The woman at the center of the heinous murder of Emmett Till, a Black Chicago teen who was lynched and murdered in 1955, has confessed for the first time ever that she fabricated part of her testimony, Vanity Fair reports.

Carolyn Bryant Donham has never spoken publicly since she testified in the murder trial of her then-husband, Roy Bryant, and his half brother, J.W. Milam, who were acquitted less than a month after they kidnapped, tortured, beat and executed the teen.

After their acquittal, both Bryant and Milam boasted about what they had done to Till, saying they had no choice but to kill him for behaving in such an obscene way toward Bryant’s wife.

But Donham told author Timothy Tyson that she’d made up some of the claims that led to Till’s death. The interview was conducted in 2007, after she approached Tyson about helping to write her memoirs.

Donham, who was 21 at the time of Till’s murder, spent about one minute alone with the 14-year-old who was visiting relatives in Mississippi. At the time, she was working in the store she owned with her husband.

Till, affectionately known as “Bo,” reportedly bragged to his cousin and some other boys that he had a White girlfriend back home, and the boys dared him to speak to Donham, who was working behind the counter.

Till’s 12-year-old cousin briefly went inside of the store but left Till alone with Donham, who claimed he grabbed her and made lewd comments.
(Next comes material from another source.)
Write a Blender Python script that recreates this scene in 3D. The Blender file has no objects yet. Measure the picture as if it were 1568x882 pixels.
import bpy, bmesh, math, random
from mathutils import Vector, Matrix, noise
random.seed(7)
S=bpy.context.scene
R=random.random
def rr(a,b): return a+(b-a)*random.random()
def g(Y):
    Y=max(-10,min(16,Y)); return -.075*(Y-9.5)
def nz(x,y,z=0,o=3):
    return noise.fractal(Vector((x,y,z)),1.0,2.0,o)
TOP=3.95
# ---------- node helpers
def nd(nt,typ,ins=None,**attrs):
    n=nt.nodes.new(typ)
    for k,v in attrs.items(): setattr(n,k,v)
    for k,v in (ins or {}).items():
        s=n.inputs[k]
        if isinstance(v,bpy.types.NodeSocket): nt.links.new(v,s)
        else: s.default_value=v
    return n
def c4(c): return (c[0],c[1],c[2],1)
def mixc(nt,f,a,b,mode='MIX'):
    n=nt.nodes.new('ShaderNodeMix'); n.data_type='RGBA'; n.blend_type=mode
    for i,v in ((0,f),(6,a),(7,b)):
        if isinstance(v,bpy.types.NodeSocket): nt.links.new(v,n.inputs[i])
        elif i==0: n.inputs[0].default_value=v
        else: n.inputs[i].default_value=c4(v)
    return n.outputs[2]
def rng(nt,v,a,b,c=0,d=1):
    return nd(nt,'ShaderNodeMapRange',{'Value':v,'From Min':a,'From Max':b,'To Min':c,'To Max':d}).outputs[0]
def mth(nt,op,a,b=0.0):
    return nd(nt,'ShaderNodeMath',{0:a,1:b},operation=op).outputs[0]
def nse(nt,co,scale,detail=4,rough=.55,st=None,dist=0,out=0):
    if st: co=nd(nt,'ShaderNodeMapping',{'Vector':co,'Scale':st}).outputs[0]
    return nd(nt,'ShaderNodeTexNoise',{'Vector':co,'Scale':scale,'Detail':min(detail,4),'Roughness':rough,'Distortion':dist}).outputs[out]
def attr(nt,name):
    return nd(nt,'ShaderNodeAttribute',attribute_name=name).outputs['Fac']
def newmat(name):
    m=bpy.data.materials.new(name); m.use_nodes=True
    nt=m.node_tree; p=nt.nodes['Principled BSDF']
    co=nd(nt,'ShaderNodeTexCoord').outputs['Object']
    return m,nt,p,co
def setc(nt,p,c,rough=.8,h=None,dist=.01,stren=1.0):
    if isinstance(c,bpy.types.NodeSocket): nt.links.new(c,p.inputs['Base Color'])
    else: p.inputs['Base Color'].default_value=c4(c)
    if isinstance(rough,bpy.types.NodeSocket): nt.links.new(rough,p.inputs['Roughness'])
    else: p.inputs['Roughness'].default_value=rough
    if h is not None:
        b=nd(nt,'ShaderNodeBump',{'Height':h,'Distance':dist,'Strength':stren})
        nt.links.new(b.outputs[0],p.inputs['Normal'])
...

“That part’s not true,” Donham told Tyson, who spoke with her for his new book, The Blood of Emmett Till. 

She also claimed Till whistled at her, but Tyson notes that might not have been intentional because the teen had a lisp. Donham said she couldn’t remember anything else from the brief encounter.

“Nothing that boy did could ever justify what happened to him,” Donham said.